If you’re looking to improve your tennis game through swing analysis, Sony is bringing its tennis racket sensor to the U.S. and Canada for about $200.
The coin-size device, which fits into the handle of a racket, helps measure a number of swing variables and displays the data on a mobile device. It will be available from the end of January in partnership with racket makers Wilson, Prince and Yonex, the electronics giant said Thursday.
Sony had shown off a prototype version at CES 2014 before launching it in Japan in May.

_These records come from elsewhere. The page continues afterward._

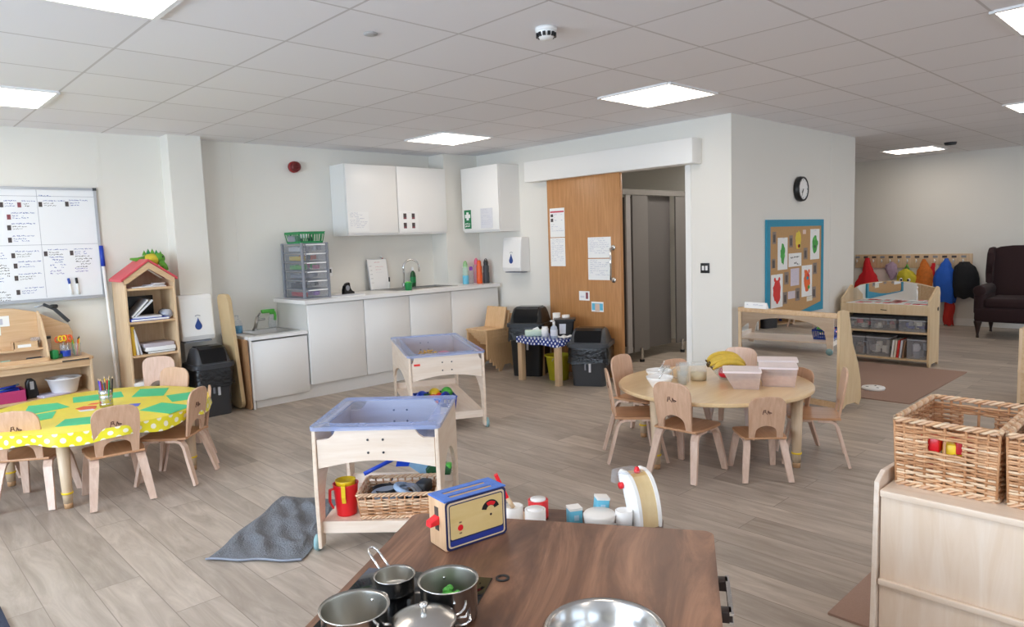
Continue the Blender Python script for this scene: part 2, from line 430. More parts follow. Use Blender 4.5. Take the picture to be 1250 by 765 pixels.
for a, b in lw: k += 1; window(k, a, b, 'x')
# skirting
sk = MB(); sk.b2(RX, 2.135, BY - .015, BY, 0, .1, WALLW); struct('baseboard_back', sk)
sk = MB(); sk.b2(DX + .1, 8.28, CY_ - .015, CY_, 0, .1, WALLW); struct('baseboard_clock', sk)
sk = MB(); sk.b2(FX - .015, FX, RY, BY, 0, .1, WALLW); struct('baseboard_far', sk)
# doorway lining and joint strips between wall boards
w = MB(); w.b2(DX - .012, DX + .11, 3.46, 3.515, 0, 2.07, WALLW); struct('trim_1', w)
for n, (x, y) in enumerate([(1.62, BY), (2.75, BY)]): struct('trim_%d' % (n + 2), MB().b2(x, x + .035, y - .003, y, 0.1 if n == 0 else 1.3, CZ, WALL))
struct('trim_4', MB().b2(7.62, 7.65, CY_ - .003, CY_, .1, CZ, WALL))

# ------------------------------------------------------------------ camera
cam = bpy.data.cameras.new('camera'); co = bpy.data.objects.new('camera', cam); COL.objects.link(co)
YAW, PIT, ROL, F = .7615, .102, .0351, 857.7
cam.sensor_width = 36; cam.sensor_fit = 'HORIZONTAL'; cam.lens = F / 1250 * 36
cam.shift_y = (382 - 382.5) / 1250 ; cam.clip_start = .02
fw = Vector((sin(YAW) * cos(PIT), cos(YAW) * cos(PIT), -sin(PIT))); rt = Vector((cos(YAW), -sin(YAW), 0)); dn = fw.cross(rt)
r2 = rt * cos(ROL) + dn * sin(ROL); d2 = -rt * sin(ROL) + dn * cos(ROL)
R = Matrix((r2, -d2, -fw)).transposed().to_4x4(); R.translation = (0, 0, HC); co.matrix_world = R
SC.camera = co

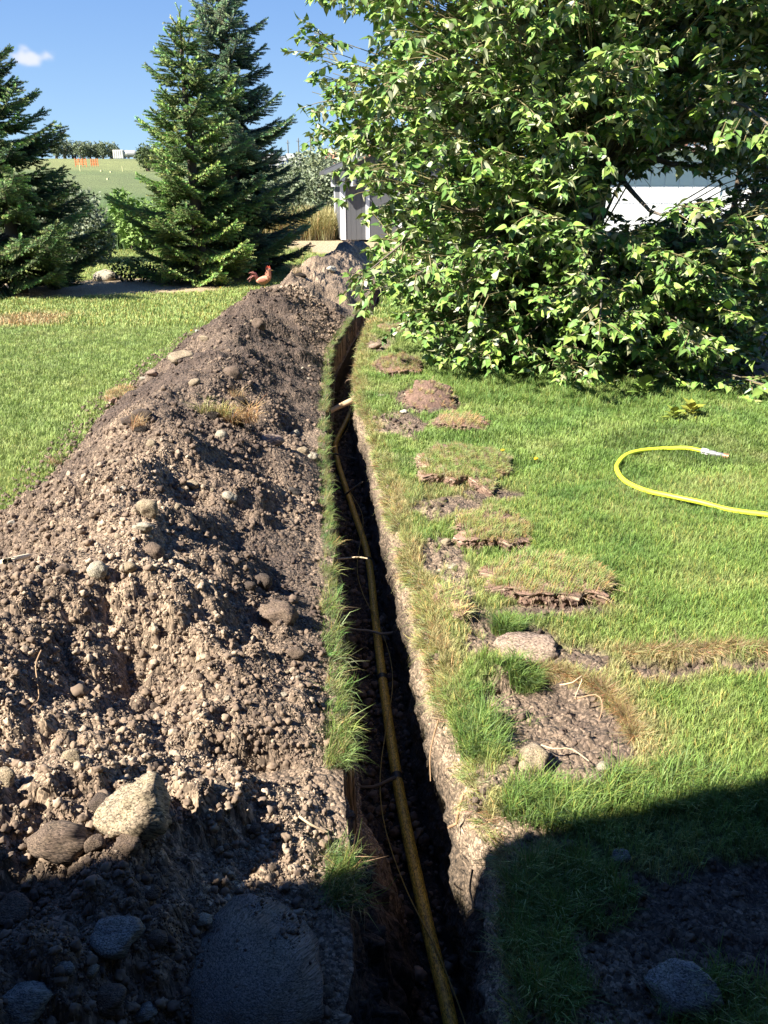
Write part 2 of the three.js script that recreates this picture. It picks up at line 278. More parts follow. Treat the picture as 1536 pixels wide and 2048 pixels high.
{ // the spoil heaped along it
  const rows = []; for (let d = -0.6; d < 21.8;) { rows.push(d); d += d < 0.7 ? 0.02 : Math.max(0.0085, d * 0.0052); }
  const NC = 300, pos = [], col = [], uv = [], idx = [];
  for (const d of rows) {
    const slump = smooth(2.25, 1.75, d), a = pileLeft(d) - 0.3, b = leftLip0(d) + 0.05 + 0.2 * slump;
    for (let j = 0; j < NC; j++) {
      const x = lerp(a, b, j / (NC - 1)); let y = pileY(x, d); const c = coarse(x, d);
      let bulge = 0; const over = x - (leftLip0(d) - 0.04); if (over > 0) { const s = over * 2.4; bulge = slump * (0.05 * lumps(s * 9, d * 9, 71, 0.5) + 0.028 * lumps(s * 21, d * 21, 73, 0.6) + 0.05 * fbm(s * 6, d * 6, 4, 3)); const ys = -0.02 - over * 1.5 - 0.22 * smooth(0.1, 0.22, over) + 0.5 * bulge; y = lerp(Math.min(y, -0.06), ys, slump); }
      pos.push(x + 0.8 * bulge + 0.012 * noise(x * 31, d * 31, 3), y, -d + 0.012 * noise(x * 31, d * 31, 8)); uv.push(x * 1.2 + Math.max(0, over) * 1.2, d * 1.1);
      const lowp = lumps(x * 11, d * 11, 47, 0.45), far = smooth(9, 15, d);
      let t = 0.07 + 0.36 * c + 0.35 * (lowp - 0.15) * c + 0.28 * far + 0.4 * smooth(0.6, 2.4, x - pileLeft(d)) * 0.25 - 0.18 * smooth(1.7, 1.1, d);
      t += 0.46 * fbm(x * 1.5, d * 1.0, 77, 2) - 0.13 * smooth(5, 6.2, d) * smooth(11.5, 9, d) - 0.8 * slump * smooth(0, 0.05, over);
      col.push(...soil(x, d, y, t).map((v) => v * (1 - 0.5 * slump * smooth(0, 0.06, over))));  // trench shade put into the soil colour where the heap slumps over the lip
    }
  }
  for (let i = 0; i < rows.length - 1; i++) for (let j = 0; j < NC - 1; j++) { const k = i * NC + j; idx.push(k, k + 1, k + NC, k + 1, k + NC + 1, k + NC); }
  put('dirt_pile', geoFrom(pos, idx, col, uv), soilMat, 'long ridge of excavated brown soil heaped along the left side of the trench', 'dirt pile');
}

// ------------------------------------------------------------------ stones and clods
function rockGeo(seed, cuts, detail, rough = 0.12, size = [1, 1, 1]) {
  const r = rng(seed), planes = [];
  for (let i = 0; i < cuts; i++) { const a = r() * 6.283, z = r() * 2 - 1, s = Math.sqrt(1 - z * z); planes.push([V(s * Math.cos(a), z, s * Math.sin(a)), 0.55 + 0.35 * r()]); }
  let g = new THREE.IcosahedronGeometry(1, detail); g.deleteAttribute('uv'); g.deleteAttribute('normal'); g = mergeVertices(g, 1e-4);
  const p = g.attributes.position, v = V(0, 0, 0), o = seed * 1.7, col = [];
  for (let i = 0; i < p.count; i++) {
    v.fromBufferAttribute(p, i).normalize(); let R = 1;
    for (const [n, c] of planes) { const q = v.dot(n); if (q > 0.05) R = Math.min(R, c / q); }
    R *= 1 + rough * (fbm(v.x * 1.6 + o, v.y * 1.6, v.z * 1.6, 2) + 0.45 * fbm(v.x * 5 + o, v.y * 5, v.z * 5, 3) + (detail > 3 ? 0.3 * (Math.abs(noise(v.x * 17 + o, v.y * 17, v.z * 17)) - 0.3) : 0));
    const t = 0.85 + 0.3 * fbm(v.x * 2 + o, v.y * 2, v.z * 2 + 9, 3) + 0.18 * noise(v.x * 11, v.y * 11, v.z * 11 + o);
    col.push(t, t * (1 - 0.04 * noise(v.x * 3 + o, v.y * 3, v.z * 3)), t * (1 - 0.1 * noise(v.x * 3, v.y * 3 + o, v.z * 3)));
    p.setXYZ(i, v.x * R * size[0], v.y * R * size[1], v.z * R * size[2]);
  }
  g.setAttribute('color', new THREE.BufferAttribute(new Float32Array(col), 3)); g.computeVertexNormals();
  const uv = []; for (let i = 0; i < p.count; i++) uv.push((p.getX(i) + p.getY(i) * 0.7) * 0.22, (p.getZ(i) - p.getY(i) * 0.7) * 0.22); g.setAttribute('uv', new THREE.BufferAttribute(new Float32Array(uv), 2));
  return g;
}
const stoneGrain = soilGrain.clone(); stoneGrain.repeat.set(2.2, 2.2); stoneGrain.needsUpdate = true;
const stoneTone = { tan: [0.36, 0.285, 0.2], pale: [0.44, 0.39, 0.31], pink: [0.36, 0.265, 0.21], dark: [0.10, 0.072, 0.058], brown: [0.17, 0.12, 0.09], grey: [0.25, 0.24, 0.225], white: [0.62, 0.58, 0.5], black: [0.05, 0.042, 0.04], earthy: [0.2, 0.175, 0.155] };
const stoneMat = Object.fromEntries(Object.entries(stoneTone).map(([k, c]) => { const m = new THREE.MeshStandardMaterial({ vertexColors: true, roughness: 0.92, map: stoneMap, bumpMap: stoneGrain, bumpScale: 0.0016 }); m.color.setRGB(...c.map((v) => v * 1.45)); return [k, m]; }));
stoneMat.earthy.map = stoneMap.clone(); stoneMat.earthy.map.repeat.set(3.5, 3.5); stoneMat.earthy.bumpMap = soilGrain.clone(); stoneMat.earthy.bumpMap.repeat.set(6, 6);
let stoneSeed = 100;
function stone(name, px, py, wide, tone, label, { high = 0.7, deep = 0.8, cuts = 9, detail = 4, sink = 0.25, turn = 0, group, rough = 0.19, category = 'stone' } = {}) {
  const p = hit(px, py + wide * high * 0.25), dist = Math.hypot(p.x, 1.75 - p.y, p.z), w = (wide / 1607) * dist / 2;
  const m = put(name, rockGeo(stoneSeed++, cuts, detail, rough), stoneMat[tone], label, category, group);
  m.scale.set(w, w * high, w * deep); m.rotation.y = turn; m.position.set(p.x, p.y + w * high * (0.75 - sink * 2), p.z); return m;
}
const boulder = stone('boulder', 495, 1925, 260, 'grey', 'big rounded half buried boulder in the shade beside the trench', { high: 0.6, deep: 1.25, cuts: 1, sink: 0.45, rough: 0.16, detail: 6, turn: 0.3, category: 'boulder' }); boulder.material = stoneMat.earthy;
stone('boulder', 285, 1615, 150, 'tan', 'upright tan boulder with a bright flat face near the shade line', { high: 0.95, deep: 0.7, cuts: 9, sink: 0.2, detail: 6, turn: 0.5, rough: 0.24, category: 'boulder' });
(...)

“We’ve had some feedback from users who were able to improve, for instance, their backhand or where the ball hits the racket,” Yoshihiro Nakanishi, a user experience planner at Sony, said in an interview at the firm’s Tokyo headquarters.
The sensor weighs about 8 grams and measures 31.33 millimeters in diameter, fitting into an attachment that goes in the pop-off cap area at the base of a racket’s handle. Its rechargeable battery lasts about three hours if it’s not tethered to a device.

Sony’s tennis-swing analyzer.
It can connect via Bluetooth with smartphones and tablets to display swing stats on an associated app, available for iOS and Android devices.
The app can show real-time swing visualizations and metrics such as swing speed and ball spin as well as a map of the ball impact spot on the racket. There’s a social media sharing function too.
The system can also distinguish between various kinds of swing, including a backhand slice, forehand with topspin, attack-style serve and smash.
It’s able to do this because the sensor detects vibrations in addition to the speed and position of the racket. An algorithm that analyzes those vibrations draws upon Sony’s decades of research into the physics of sound.
“Sound is a wave through air and vibration is a wave through a solid, and they are basically the same,” Kosei Yamashita, senior sound engineer at Sony’s system R&D group, wrote in an email.
“Thus, we were able to achieve highly accurate shot analysis using Sony’s knowledge of music acoustic analysis techniques that it has developed up to now.”
Sony’s Smart Tennis Sensor isn’t the first of its kind—French racket maker Babolat has one too but it’s integrated into the racket itself and sells for around $400.
An attachment-type tennis sensor from California-based Zepp Labs is slightly lighter though with a bulkier mount than Sony’s and can store data on up to 2,000 shots in its internal memory. It’s priced at $150.
Sony’s $200 sensor can attach to some rackets made by Wilson, Prince and Yonex, with other models expected. It stores data on up to 12,000 swings in its internal memory, according to Sony.